Binomial Distribution Examples.

In this blog, I would like to show a few examples of using a binomial distribution.
Before applying the probability mass function formula lets start with classical examples of calculating binomial probability, to get a better intuition behind the binomial distribution.

Coins and Dice

Example 1

We a have a loaded coin with a probability of 0.8 in getting a head on any particular toss. Let’s flip the coin 3 times. What is the probability of getting at least 2 heads?

Solution 1
a) For simplicity lets start with a fair coin, where the chance of getting tails and heads are 0.5.

There are 2*2*2 = 8 possible outcomes of three tosses:
HHH, HHT, HTH, THH, TTT, TTH, THT, HTT, where H and T are head/tail respectively. For a fair coin, each outcome is equally possible, with a probability of 0.5*0.5*0.5 = ⅛.
We are interested in the following combinations: 2 heads and 3 heads, as this, represent ‘at least 2 heads’.
Outcomes with exactly two heads = (3*2*1)/(2*1) = 3 or HHT, HTH,THH.
Outcomes when all three tosses are heads = (3*2*1)/(3*2*1) = 1 or HHH.
So, there are 4 total ‘interested’ cases out of 8. Because all scenarios are equally possible the probability of getting at least two heads P(X>=2) = 4 * (⅛) = 0.5.
As we can see, this is symmetrical distribution, so getting at least two tails also = 0.5.

b) Now, let's recalculate the same with loaded coin where the probability of getting head = 0.8.
Now 4 ‘interested’ scenarios: HHH, HHT, HTH, and THH will have the following probabilities:
P(HHH) = 0.8*0.8*0.8=0.512,
P(any 2 Heads & 1Tail) = 0.8*0.8*0.2 = 0.128
And probability of getting at least two heads with a loaded coin:

P(X>=2) = 0.512+3*0.128 = 0.896

Example 2

What if we want to use dice instead of coins, and we want to calculate the probability of getting at least 1 six when rolled 3 times.
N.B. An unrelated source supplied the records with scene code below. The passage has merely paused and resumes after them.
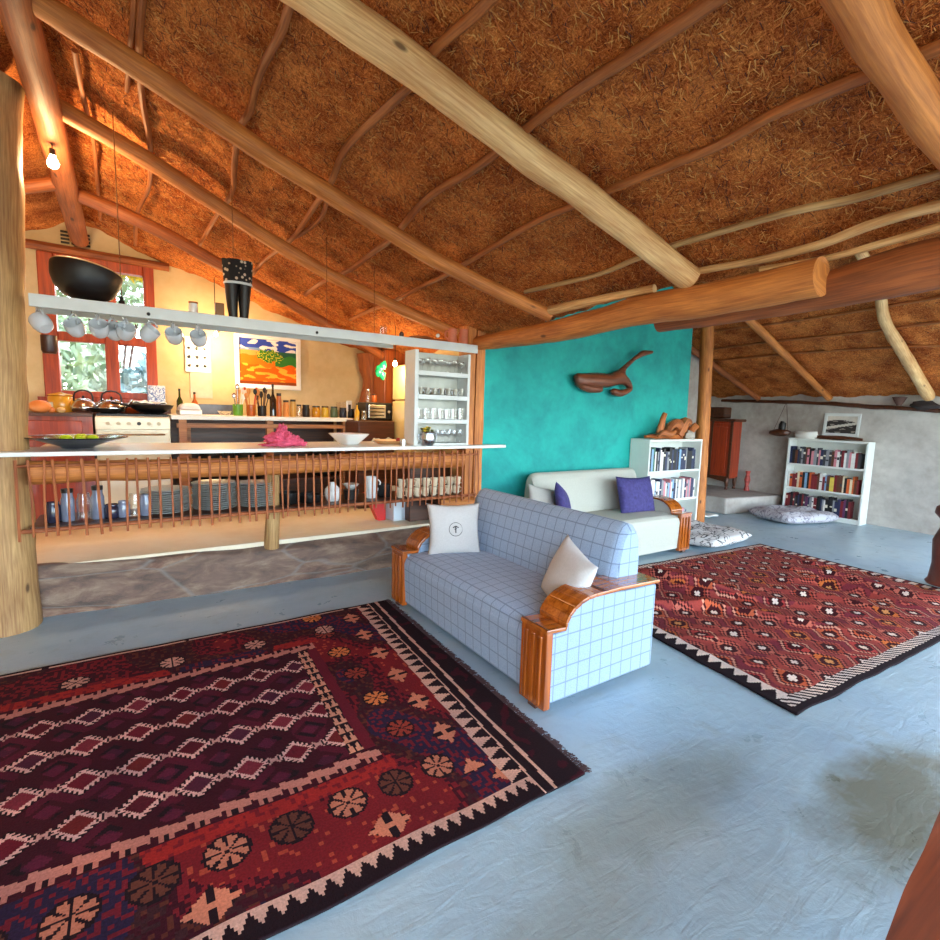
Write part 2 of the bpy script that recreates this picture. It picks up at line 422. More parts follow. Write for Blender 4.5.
# kitchen back wall with a window opening
WX0, WX1, WZ0, WZ1 = -.72, .27, 1.58, 3.02
g = G()
def wcol(g, x0, x1, z0, z1=None, y0=YK, y1=YK + .22):
    n = max(1, int((x1 - x0) / .15))
    for i in range(n):
        a = x0 + (x1 - x0) * i / n; b = x0 + (x1 - x0) * (i + 1) / n
        za = SN(a, y0) + .1 if z1 is None else z1; zb = SN(b, y0) + .1 if z1 is None else z1
        g.prism([(a, z0), (b, z0), (b, zb), (a, za)], y0, y1, 'y')
wcol(g, -3.3, WX0, 0); wcol(g, WX0, WX1, 0, WZ0); wcol(g, WX0, WX1, WZ1); wcol(g, WX1, 3.1, 0)
struct('wall_back', g, CREAM, weld=True)
struct('wall_kitchen', G().box(3.1, 3.3, 4.62, 7.0, 0, 4.45), CREAM)
# teal wall: up to the far roof
g = G().prism([(3.0, 0), (6.72, 0), (6.66, 3.1), (3.3, 4.44), (3.3, 2.62), (3.0, 2.5)], 4.4, 4.62, 'y')
struct('wall_middle', g, TEAL, bevel=.03)
g = G().grid(lambda u, v: (9.42 + .03 * N3(u * 5, v * 3), 6.3 - u * 4.65, v * 2.15), 80, 30)
g.box(9.5, 9.75, 1.65, 6.3, 0, 2.1).box(9.42, 9.75, -1.8, -1.0, 0, 2.1).box(9.42, 9.75, 1.55, 1.66, 0, 2.1)
struct('wall_right', g, GREYW, smooth=1)
struct('wall_far', G().prism([(3.3, 0), (9.42, 0), (9.42, 2.1), (3.3, 4.5)], 6.1, 6.3, 'y'), GREYW)
struct('wall_corner', G().box(7.38, 7.92, 5.05, 5.2, 0, 2.62), GREYW)
struct('wall_left', G().box(-3.5, -3.3, -1.6, 7.0, 0, 2.3), CREAM)
struct('wall_front_unseen', G().box(-3.3, -2.3, -1.8, -1.6, 0, 3.8).box(-2.3, 9.5, -1.8, -1.6, 2.75, 4.6).box(3.4, 3.7, -1.8, -1.6, 0, 2.5), CREAM)  # unseen wall behind the camera, added and cut to shape the daylight
# raised plaster bench platform at the far wall
struct('trim_2', G().prism([(8.03, 4.48), (9.42, 4.24), (9.42, 6.1), (6.9, 6.1), (7.2, 5.3), (8.0, 4.9)], 0, .27, 'z'), GREYW, bevel=.03)
struct('ground', G().box(-60, 60, -60, -2.6, -.3, -.02).box(-60, 60, 7.02, 60, -.3, .2).box(9.75, 60, -2.6, 7.02, -.3, -.02), EARTH)
# window
wf = G(); fy0, fy1 = YK - .03, YK + .1
for a in (( WX0, WX0 + .13, WZ0, WZ1), (WX1 - .1, WX1, WZ0, WZ1), (WX0 + .13, WX1 - .1, WZ1 - .1, WZ1), (WX0 + .13, WX1 - .1, WZ0, WZ0 + .07), (-.2, -.08, WZ0 + .07, WZ1 - .1), (WX0 + .13, -.2, 2.16, 2.25), (-.08, WX1 - .1, 2.16, 2.25)):
    wf.box(a[0], a[1], fy0, fy1, a[2], a[3])
win = struct('window_1', wf, WINW, bevel=.008)
pn = G().box(WX0 + .1, -.15, YK + .03, YK + .036, WZ0 + .05, WZ1 - .06).box(-.05, WX1 - .06, YK + .03, YK + .036, WZ0 + .05, WZ1 - .06)
O('window_pane', pn, WGLASS, win)
O('window_sill', G().box(WX0 - .05, WX1 + .05, YK - .12, YK + .02, WZ0 - .04, WZ0), WINW, win)
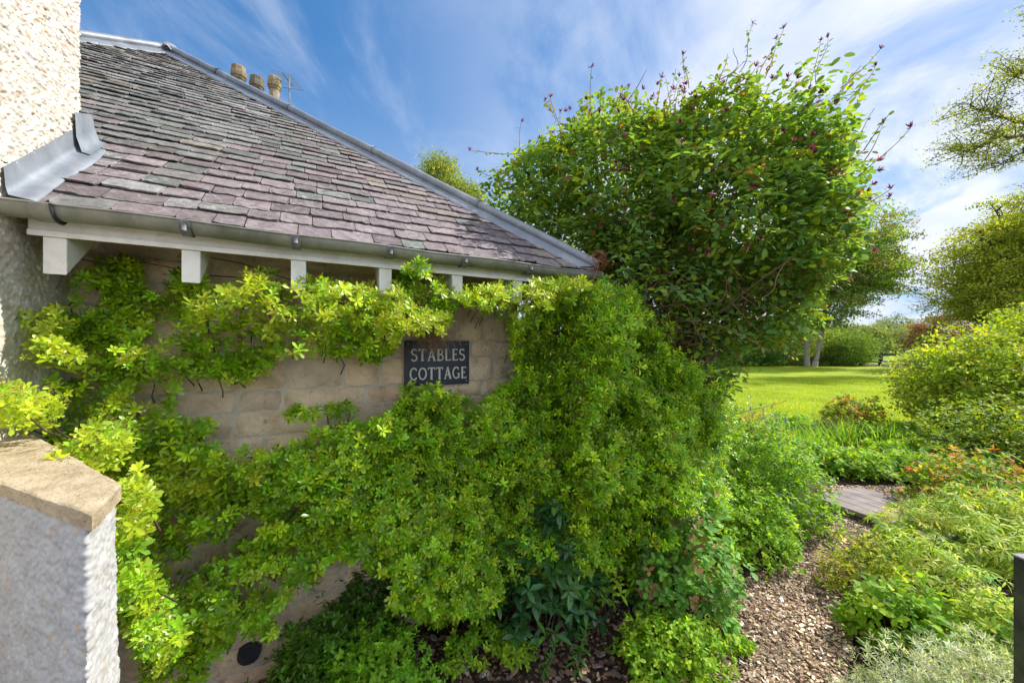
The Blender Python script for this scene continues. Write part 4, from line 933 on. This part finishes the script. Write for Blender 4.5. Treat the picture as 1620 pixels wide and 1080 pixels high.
dome('spreading_shrub', 'mid green shrub spreading beneath the big golden shrub', 'shrub', (6.4, 4.9), .9, .7, 1.0, 1500, .06, .5, [(.20, .30, .025, 3), (.28, .36, .03, 2), (.13, .21, .025, 2)], 'ovate', K=4)
# big golden shrub
tree('golden_shrub', 'big rounded golden-leaved shrub at the right of the lawn', 'shrub', (8.9, 6.4), 3, [(8.9, 6.5, 1.0, 1.75, 1.6, 1.05), (10.3, 6.5, 1.3, 1.9, 1.5, 1.35), (8.1, 6.2, .75, 1.1, 1.1, .80), (9.0, 5.9, .9, 1.6, 1.0, .95), (8.3, 5.7, .62, 1.2, .8, .62)],
     7000, 15, .085, .066, [(.32, .40, .03, 4), (.24, .34, .03, 3), (.15, .25, .03, 3), (.44, .47, .08, 1.5)], tr=.05, mat='leaf_soft', bark='bark', limbs=30, twigs=4, shell=.6, bare=.22, nsc=1.6, kind='ovate', flat=.45)
# boards
bw = thing('boardwalk', 'short walkway of grey weathered boards at the end of the chip path', 'boardwalk', (3.75, 4.0, 0))
pA = GR(1302, 790, .10); pB = GR(1392, 822, .10); pC = GR(1440, 790, .10); pD = GR(1306, 768, .10)
al = nrm(pB-pA); dpt = 0.155
iv = np.array([-al[1], al[0], 0])*(1 if True else -1)
if iv[1] < 0: iv = -iv
for k in range(5):
    o_ = pA+iv*k*dpt-np.array([0, 0, .04])-al*.12; part(MB().box(o_, al*.95, iv*(dpt-.007), (0, 0, .04), np.array([.95, .9, .92])*random.uniform(.85, 1.1)), 'plank', M['wood_old'], bw, bevel=.003)
part(MB().box(pA+iv*.03-np.array([0, 0, .10])-al*.10, al*.9, iv*.07, (0, 0, .058), (.4, .38, .35)), 'bearer', M['wood_old'], bw)
part(MB().box(pA+iv*.60-np.array([0, 0, .10])-al*.10, al*.9, iv*.07, (0, 0, .058), (.4, .38, .35)), 'bearer', M['wood_old'], bw)
# chips on the path, litter on the soil
def scatter(poly, n, size, cols, name, label, mat, hmax=.012, cat='ground litter'):
    poly = np.array([p[:2] for p in poly]); lo, hi = poly.min(0), poly.max(0)
    x = rng.uniform(lo[0], hi[0], n); y = rng.uniform(lo[1], hi[1], n); ok = inpoly(x, y, [tuple(p) for p in poly]); x, y = x[ok], y[ok]; n = len(x)
    c = np.stack([x, y, rng.uniform(.006, .006+hmax, n)], -1); a = rng.uniform(0, 6.28, n); A = np.stack([np.cos(a), np.sin(a), rng.normal(0, .3, n)], -1); A = nrm(A)
    N_ = nrm(np.stack([rng.normal(0, .32, n), rng.normal(0, .32, n), np.ones(n)], -1)); B = nrm(np.cross(N_, A)); N_ = np.cross(A, B)
    L = size*np.clip(rng.lognormal(0, .38, n), .4, 2.6); wd = L*rng.uniform(.35, .8, n); tk = size*.16
    q = np.array([[-.5, -.3, 0], [-.2, -.5, 0], [.35, -.45, 0], [.5, .1, 0], [.2, .5, 0], [-.4, .4, 0]])
    V = np.concatenate([q+[0, 0, 1.0], q], 0)
    VV = c[:, None]+V[None, :, 0, None]*A[:, None]*L[:, None, None]+V[None, :, 1, None]*B[:, None]*wd[:, None, None]+V[None, :, 2, None]*N_[:, None]*tk
    F = [(0, 1, 2, 3, 4, 5)]+[(6+j, 6+(j+1) % 6, (j+1) % 6, j) for j in range(6)]
    o = MB().inst(VV, F, pick(cols, n, .3)*(.62+.7*vnoise(c, 3.5, 71))[:, None]).build(name, mat); return tag(o, label, cat, kind='stuff')
scatter(PATH, 85000, .0145, [(.52, .39, .27, 4), (.38, .26, .17, 3), (.62, .51, .38, 2), (.20, .13, .085, 1.6), (.62, .58, .52, .8)], 'bark_chippings', 'loose pale bark chippings covering the curving path', M['chip'], .018)
BED = [GR(300, 1400), GR(330, 1080), GR(640, 960), GR(1000, 900), GR(1120, 940), GR(1110, 1080), GR(1100, 1400)]
scatter(BED, 9000, .020, [(.12, .07, .045, 4), (.20, .12, .08, 3), (.07, .045, .03, 3), (.30, .22, .16, 1)], 'leaf_litter', 'dark leaf litter and bark on the soil under the climber', M['chip'])
RB = [GR(1330, 1400), GR(1345, 1030), GR(1330, 900), GR(1400, 830), (4.5, 3.5), (3.5, 1.5), (2.0, .8)]
scatter(RB, 7000, .020, [(.20, .12, .08, 3), (.30, .20, .13, 3), (.10, .06, .04, 2)], 'leaf_litter', 'brown leaf litter under the plants right of the path', M['chip'])
scatter(BED, 420, .030, [(.30, .26, .25, 3), (.22, .18, .18, 3), (.50, .47, .46, 1)], 'pebbles', 'grey and pink pebbles on the soil', M['pebble'], .01)

# ================================================================== FAR SIDE OF THE LAWN
BIRCH = [(.16, .22, .05, 3), (.22, .28, .06, 3), (.28, .32, .09, 1)]
tree('birch_tree', 'feathery pale birch standing behind the slate roof', 'tree', (-2.1, 14.5), 1, [(-2.9, 14.5, E+6.2, .75, .8, 1.3), (-2.2, 14.5, E+5.0, 1.25, 1.1, 1.5), (-1.5, 14.5, E+3.8, 1.4, 1.2, 1.6), (-3.0, 14.5, E+4.5, 1.0, 1.0, 1.8)],
     3600, 40, .20, .10, BIRCH, tr=.14, wd=.4, shell=.3, bare=.15, nsc=.8, limbs=20)
tree('twin_trunk_tree', 'tall twin-trunked tree with airy layered foliage across the lawn', 'tree', (24.4, 30.3), 2, [(25.5, 30, 10.5, 5.0, 4, 3.6), (22.5, 30, 8, 4.5, 4, 4), (27.5, 30, 7.5, 4.2, 3.5, 3.0), (29.0, 30, 11.0, 2.6, 2.5, 1.7), (25, 30, 5, 3.5, 3, 2)],
     2600, 60, .36, .19, [(.18, .19, .05, 3), (.21, .34, .06, 3), (.13, .23, .05, 2)], tr=.17, shell=.25, bare=.40, nsc=.42, limbs=46, twigs=7, flat=.35)
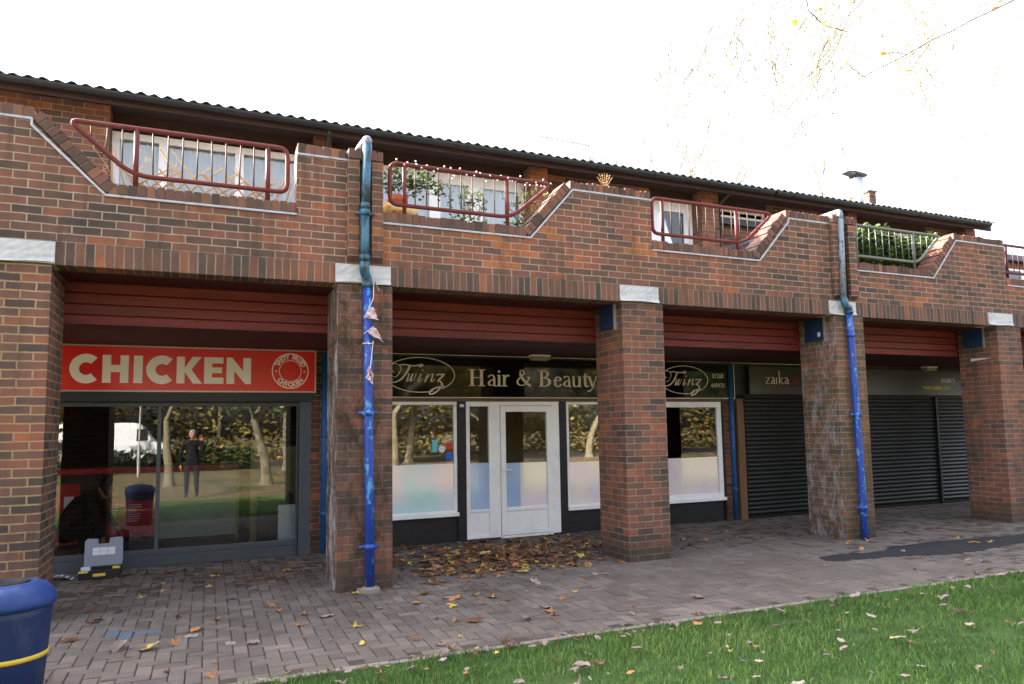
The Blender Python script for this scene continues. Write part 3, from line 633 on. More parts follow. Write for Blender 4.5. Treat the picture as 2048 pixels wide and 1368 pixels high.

It could be a fair or weighted dice.

Solution 2
We can start with calculating cases we are interested in, assuming die is a fair and p=1/6:
Exactly 1 six out of 3 rolls: 3 * (1 * 5 * 5) * (⅙ * ⅙ * ⅙)
Exactly 2 sixes out of 3 rolls: 3 * (1* 1 * 5) * (⅙ * ⅙ * ⅙)
Exactly all three are sixes: 1 * (1 * 1 * 1) * (⅙ * ⅙ * ⅙).
And finally add of all the above probabilities: P(X>=2) = 0.421.

Probability and Cumulative Mass Functions

As we can see, doing all calculations manually is very tedious and may lead to mistakes. So, we can use a formula to calculate the probability mass function of a binomial distribution, which is the same as in the above examples.

Let’s run a quick code in Python which calculates the binomial probability mass function for us.

def binom_pmf(n,k,p):
    # calculates PMF of Binomial distribution
    # n= number of trials
    # k = number of succeses
    # p = probability of success k

    pmf = (math.factorial(n)/(math.factorial(k)*math.factorial(n-k)))*(p**k)*(1-p)**(n-k)
    return pmf

def binom_cmf(lower, upper, n, p):
    # calculates CMF of Binomial distribution
    # lower = min number of successful trials
    # upper = max number of successful trials
    # n = number of trials
    # p = probability of success
    cmf = 0
    for k in range(lower,upper+1):
        cmf += binomial(n,k,p)
    return cmf

Example 3

A University Engineering Department has introduced a new software package called SOLVIT. To save money, the University’s Purchasing Department has negotiated a bargain price for a 4-user license that allows only four students to use SOLVIT at any one time. It is estimated that this should allow 90% of students to use the package when they need it. The Students’ Union has asked for more licenses to be bought since engineering students report having to queue excessively to use SOLVIT. As a result, the Computer Centre monitors the use of the software. Their findings show that on average 20 students are logged on at peak times and 4 of these want to use SOLVIT. Was the Purchasing Department’s estimate correct?
Source for this example

Using Python we can calculate that: P(X<=4) = 0.6296. It means that there is a 37% probability that more than 4 students use the software. P(X>=5) = 1 - 0.6296 = 0.3704.

binom_cmf(0,4,20,0.2)

If we use 6 licenses than probability will be P(X<=6) = 0.9133 which would be sufficient.

binom_cmf(0,6,20,0.2)

Conclusion

Here we applied binomial distribution to calculate probabilities of 'successes' and 'failures'. In the next part, we can discuss the application of the binomial PMF for the binomial test.